Thursday, December 9, 2010

Earn $10,000 if you can find prior art in NTP's patent worth US$612.5 million in 2006

Crowdsourcing Group Targets NTP Mobile E-mail Patents

By Grant Gross, IDG News

A company using crowdsourcing methods to challenge patents has targeted three mobile e-mail patents held by NTP, a Virginia company that has filed more than a dozen infringement lawsuits in the past four years.

Article One Partners has offered rewards to patent researchers who find so-called prior art for three patents held by NTP, a patent holding company best known for winning a US$612.5 million patent settlement in 2006 from Research in Motion (RIM). Since 2006, NTP has filed patent infringement lawsuits, all related to mobile e-mail, against 13 other vendors, including Motorola, Verizon Wireless and AT&T.

NTP filed patent lawsuits against six of those companies, including Google, Apple and Microsoft, in July. NTP has filed lawsuits based on eight mobile e-mail patents.

Article One gives money to researchers who find legitimate prior art for the patents the company targets. In this case, researchers can earn $10,000 or more if they find evidence that the mobile e-mail technologies existed before the original patent holders applied for the patents.

"Prior art is evidence of publicly available information predating a patent's invention, which teaches, or renders obvious, the patent claims," Article One said in a press release. "Prior art knowledge and evidence may come from published content anywhere in the world and in any language. Prior art is often found in documents tucked away in a file cabinet years ago, or in the back corner of a library."
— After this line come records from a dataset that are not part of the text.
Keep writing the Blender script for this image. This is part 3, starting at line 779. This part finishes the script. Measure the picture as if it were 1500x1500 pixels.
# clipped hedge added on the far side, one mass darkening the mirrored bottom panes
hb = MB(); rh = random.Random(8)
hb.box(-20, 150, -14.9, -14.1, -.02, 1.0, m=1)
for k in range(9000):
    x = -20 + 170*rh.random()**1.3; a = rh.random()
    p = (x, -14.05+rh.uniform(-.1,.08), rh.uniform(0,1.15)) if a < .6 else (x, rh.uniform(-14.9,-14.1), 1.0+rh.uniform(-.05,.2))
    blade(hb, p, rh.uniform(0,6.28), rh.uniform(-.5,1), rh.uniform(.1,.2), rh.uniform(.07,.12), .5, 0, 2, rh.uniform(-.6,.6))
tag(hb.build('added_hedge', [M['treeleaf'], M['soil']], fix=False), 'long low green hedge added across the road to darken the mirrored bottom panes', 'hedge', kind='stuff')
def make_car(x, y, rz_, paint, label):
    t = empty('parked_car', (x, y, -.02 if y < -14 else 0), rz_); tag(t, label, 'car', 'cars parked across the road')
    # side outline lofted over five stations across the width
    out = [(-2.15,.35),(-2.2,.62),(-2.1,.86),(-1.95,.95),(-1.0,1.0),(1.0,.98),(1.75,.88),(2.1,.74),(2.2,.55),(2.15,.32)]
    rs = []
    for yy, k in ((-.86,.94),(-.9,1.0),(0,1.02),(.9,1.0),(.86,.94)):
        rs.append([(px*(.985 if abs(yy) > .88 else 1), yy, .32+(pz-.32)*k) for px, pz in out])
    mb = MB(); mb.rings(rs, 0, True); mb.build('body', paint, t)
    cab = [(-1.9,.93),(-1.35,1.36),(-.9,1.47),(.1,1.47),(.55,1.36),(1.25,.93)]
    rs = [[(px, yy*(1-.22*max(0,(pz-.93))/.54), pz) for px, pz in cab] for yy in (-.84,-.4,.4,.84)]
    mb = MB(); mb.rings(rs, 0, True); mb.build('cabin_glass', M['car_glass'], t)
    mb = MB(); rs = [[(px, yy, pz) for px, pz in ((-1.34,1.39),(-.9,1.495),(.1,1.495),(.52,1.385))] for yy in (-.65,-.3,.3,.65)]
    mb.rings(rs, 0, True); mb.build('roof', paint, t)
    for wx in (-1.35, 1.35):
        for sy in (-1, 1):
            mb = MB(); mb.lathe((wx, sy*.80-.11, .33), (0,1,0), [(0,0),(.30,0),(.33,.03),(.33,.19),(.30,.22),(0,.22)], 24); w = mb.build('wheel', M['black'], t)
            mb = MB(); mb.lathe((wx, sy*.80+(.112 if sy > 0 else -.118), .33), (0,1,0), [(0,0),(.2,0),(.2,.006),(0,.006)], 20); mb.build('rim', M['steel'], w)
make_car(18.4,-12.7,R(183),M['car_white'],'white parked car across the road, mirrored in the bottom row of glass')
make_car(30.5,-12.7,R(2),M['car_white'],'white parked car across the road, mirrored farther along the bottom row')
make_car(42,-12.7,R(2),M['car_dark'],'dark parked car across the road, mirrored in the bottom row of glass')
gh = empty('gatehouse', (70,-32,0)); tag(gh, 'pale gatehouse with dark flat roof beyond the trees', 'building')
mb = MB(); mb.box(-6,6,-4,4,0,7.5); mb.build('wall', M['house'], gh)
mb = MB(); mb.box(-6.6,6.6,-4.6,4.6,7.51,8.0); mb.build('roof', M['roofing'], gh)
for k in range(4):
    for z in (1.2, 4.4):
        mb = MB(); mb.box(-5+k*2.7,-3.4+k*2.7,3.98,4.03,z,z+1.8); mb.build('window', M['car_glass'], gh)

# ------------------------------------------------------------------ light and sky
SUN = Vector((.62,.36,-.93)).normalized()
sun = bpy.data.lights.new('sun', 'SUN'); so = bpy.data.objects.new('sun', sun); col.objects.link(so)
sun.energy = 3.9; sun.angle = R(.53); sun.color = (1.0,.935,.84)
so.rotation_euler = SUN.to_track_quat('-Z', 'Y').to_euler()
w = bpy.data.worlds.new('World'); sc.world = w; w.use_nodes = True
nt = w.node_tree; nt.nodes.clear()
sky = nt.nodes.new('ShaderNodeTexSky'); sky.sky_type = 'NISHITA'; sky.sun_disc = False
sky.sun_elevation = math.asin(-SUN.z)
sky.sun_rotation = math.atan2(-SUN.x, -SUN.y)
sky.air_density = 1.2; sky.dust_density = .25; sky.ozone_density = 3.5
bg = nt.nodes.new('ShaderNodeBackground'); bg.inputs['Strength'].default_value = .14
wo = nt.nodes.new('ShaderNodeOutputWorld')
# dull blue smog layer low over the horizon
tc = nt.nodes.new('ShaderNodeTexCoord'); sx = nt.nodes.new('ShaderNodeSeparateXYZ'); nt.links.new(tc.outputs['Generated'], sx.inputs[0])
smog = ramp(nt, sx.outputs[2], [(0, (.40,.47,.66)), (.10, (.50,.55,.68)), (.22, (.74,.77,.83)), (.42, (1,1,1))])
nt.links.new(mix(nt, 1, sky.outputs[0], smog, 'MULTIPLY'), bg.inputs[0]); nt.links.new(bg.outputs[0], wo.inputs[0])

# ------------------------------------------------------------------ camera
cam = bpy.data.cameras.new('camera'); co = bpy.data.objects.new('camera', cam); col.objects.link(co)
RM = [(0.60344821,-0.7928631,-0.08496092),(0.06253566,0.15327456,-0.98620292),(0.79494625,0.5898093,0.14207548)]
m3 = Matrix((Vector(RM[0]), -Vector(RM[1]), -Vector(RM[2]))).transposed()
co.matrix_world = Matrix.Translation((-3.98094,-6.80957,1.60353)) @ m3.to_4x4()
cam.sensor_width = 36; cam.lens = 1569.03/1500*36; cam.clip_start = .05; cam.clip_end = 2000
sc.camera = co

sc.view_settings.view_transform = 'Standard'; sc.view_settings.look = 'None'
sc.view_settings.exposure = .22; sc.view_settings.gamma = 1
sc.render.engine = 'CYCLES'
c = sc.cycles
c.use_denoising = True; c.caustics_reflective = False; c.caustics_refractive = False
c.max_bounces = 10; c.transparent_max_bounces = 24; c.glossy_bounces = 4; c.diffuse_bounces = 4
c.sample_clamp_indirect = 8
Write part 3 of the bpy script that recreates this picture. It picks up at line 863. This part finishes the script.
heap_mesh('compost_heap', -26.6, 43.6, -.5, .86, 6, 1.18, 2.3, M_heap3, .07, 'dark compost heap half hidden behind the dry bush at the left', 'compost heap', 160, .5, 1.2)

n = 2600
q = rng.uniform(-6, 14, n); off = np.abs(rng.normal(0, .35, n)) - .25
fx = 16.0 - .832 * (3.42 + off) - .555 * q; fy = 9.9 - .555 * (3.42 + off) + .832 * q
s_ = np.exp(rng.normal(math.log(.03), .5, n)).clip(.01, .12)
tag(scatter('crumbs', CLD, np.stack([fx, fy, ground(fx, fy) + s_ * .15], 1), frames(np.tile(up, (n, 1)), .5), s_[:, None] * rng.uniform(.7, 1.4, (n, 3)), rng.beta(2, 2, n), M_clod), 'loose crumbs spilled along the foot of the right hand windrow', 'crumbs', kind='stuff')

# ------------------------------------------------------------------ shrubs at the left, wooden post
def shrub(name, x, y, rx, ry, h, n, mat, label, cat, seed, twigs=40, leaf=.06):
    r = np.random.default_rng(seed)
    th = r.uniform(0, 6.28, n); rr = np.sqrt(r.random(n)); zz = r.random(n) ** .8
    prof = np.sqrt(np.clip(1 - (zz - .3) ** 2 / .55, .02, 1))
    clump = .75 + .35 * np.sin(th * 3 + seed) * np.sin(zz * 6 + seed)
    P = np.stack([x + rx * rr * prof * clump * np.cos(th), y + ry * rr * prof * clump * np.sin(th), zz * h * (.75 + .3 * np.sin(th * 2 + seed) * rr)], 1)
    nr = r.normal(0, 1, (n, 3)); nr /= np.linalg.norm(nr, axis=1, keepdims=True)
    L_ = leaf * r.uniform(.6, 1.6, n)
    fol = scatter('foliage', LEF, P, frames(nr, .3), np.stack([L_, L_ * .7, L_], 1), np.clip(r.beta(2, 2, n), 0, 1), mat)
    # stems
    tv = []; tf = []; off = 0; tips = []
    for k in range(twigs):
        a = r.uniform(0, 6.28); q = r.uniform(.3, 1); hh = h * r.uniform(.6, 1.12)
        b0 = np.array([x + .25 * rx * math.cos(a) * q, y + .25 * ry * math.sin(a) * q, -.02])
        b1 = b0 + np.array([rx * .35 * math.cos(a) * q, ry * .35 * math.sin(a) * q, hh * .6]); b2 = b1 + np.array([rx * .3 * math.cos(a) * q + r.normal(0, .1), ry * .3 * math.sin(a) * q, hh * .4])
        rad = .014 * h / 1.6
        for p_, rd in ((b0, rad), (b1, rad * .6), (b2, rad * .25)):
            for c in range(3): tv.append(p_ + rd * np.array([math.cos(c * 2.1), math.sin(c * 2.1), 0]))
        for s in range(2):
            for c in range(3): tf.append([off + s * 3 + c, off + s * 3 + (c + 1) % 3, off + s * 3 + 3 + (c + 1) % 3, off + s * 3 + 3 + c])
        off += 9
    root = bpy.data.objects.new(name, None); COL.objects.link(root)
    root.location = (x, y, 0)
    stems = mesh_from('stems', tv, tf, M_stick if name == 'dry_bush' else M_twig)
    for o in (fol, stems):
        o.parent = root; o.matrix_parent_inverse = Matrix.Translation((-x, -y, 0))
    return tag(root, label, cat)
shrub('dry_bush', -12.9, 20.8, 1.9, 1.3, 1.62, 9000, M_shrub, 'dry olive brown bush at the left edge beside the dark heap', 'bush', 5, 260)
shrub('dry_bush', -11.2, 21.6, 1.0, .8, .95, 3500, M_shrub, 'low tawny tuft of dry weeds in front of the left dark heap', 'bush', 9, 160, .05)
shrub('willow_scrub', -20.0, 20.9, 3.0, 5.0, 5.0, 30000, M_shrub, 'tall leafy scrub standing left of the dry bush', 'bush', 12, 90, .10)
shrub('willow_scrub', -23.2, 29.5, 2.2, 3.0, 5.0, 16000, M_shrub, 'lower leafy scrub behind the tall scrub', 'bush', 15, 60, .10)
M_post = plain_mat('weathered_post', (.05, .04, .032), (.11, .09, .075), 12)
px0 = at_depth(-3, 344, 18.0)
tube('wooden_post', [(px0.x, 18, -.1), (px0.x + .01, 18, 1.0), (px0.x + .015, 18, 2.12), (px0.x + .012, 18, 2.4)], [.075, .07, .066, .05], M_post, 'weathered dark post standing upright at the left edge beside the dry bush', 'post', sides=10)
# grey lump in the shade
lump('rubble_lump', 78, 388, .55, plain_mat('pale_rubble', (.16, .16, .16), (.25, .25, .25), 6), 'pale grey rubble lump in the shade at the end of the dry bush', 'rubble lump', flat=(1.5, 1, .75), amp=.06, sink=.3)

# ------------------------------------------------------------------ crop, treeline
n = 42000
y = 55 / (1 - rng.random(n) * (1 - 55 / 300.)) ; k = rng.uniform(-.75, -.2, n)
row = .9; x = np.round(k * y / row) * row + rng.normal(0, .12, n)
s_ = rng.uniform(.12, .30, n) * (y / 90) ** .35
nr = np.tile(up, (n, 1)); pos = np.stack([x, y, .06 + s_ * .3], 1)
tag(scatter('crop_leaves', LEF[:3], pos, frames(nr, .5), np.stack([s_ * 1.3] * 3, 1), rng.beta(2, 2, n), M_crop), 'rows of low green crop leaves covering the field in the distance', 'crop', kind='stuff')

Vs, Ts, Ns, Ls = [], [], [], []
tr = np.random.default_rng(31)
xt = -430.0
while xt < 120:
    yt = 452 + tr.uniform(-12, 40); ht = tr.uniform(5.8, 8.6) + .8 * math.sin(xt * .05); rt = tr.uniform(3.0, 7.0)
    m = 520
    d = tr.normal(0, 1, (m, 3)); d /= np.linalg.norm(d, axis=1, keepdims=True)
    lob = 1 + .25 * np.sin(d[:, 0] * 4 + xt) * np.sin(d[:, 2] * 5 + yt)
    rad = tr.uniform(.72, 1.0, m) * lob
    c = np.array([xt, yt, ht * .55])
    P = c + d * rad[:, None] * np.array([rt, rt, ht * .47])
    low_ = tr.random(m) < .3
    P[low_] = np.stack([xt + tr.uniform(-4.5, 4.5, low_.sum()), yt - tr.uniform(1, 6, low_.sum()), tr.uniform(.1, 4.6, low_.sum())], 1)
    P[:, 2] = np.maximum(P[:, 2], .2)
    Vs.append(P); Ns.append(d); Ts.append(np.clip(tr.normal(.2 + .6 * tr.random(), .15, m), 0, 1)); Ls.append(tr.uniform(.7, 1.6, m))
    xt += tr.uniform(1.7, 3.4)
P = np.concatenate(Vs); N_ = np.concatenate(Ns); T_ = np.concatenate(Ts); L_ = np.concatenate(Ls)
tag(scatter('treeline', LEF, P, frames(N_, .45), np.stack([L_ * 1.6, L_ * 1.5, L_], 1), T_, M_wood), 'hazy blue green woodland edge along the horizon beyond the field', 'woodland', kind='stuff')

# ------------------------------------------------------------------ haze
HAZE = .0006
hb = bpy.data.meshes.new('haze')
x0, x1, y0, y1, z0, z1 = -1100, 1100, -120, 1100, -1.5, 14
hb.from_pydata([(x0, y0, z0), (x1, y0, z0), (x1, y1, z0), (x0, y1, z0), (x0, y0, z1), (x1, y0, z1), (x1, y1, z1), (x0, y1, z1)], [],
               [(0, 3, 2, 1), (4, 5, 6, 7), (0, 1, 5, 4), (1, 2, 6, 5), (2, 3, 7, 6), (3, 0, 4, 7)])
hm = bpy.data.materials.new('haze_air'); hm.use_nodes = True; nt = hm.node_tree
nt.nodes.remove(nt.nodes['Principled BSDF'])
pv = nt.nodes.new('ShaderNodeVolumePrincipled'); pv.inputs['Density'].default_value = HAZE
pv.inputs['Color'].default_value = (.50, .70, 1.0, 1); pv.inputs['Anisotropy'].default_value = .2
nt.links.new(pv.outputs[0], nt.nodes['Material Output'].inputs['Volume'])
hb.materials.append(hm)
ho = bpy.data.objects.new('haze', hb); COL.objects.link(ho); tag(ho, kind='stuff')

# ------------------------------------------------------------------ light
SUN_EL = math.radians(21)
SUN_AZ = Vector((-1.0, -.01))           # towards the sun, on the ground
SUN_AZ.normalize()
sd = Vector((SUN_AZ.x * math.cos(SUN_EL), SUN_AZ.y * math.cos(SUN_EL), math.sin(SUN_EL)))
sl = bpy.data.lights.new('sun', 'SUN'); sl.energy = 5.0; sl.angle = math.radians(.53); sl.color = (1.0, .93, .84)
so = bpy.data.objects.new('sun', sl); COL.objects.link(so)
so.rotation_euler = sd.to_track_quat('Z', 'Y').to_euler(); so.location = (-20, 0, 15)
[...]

Cheryl Milone, CEO and founder of Article One, declined to name the sponsor of the studies challenging the NTP patents, saying the company kept the sponsor names confidential. Article One has more than 100 corporate clients, she said.

"In many cases, multiple sponsors are involved," she said. "And for studies related to active litigation, clients are often prohibited from making public statements."

In the three patents being challenged, all related to electronic mail systems by radio frequency communications, researchers must find prior art before May 19, 1991.

NTP has no comment on the Article One studies, a lawyer for the company said. RIM also declined to comment.

Since Article One launched two years ago, it has awarded about $780,000 to patent researchers who have found prior art, Milone said.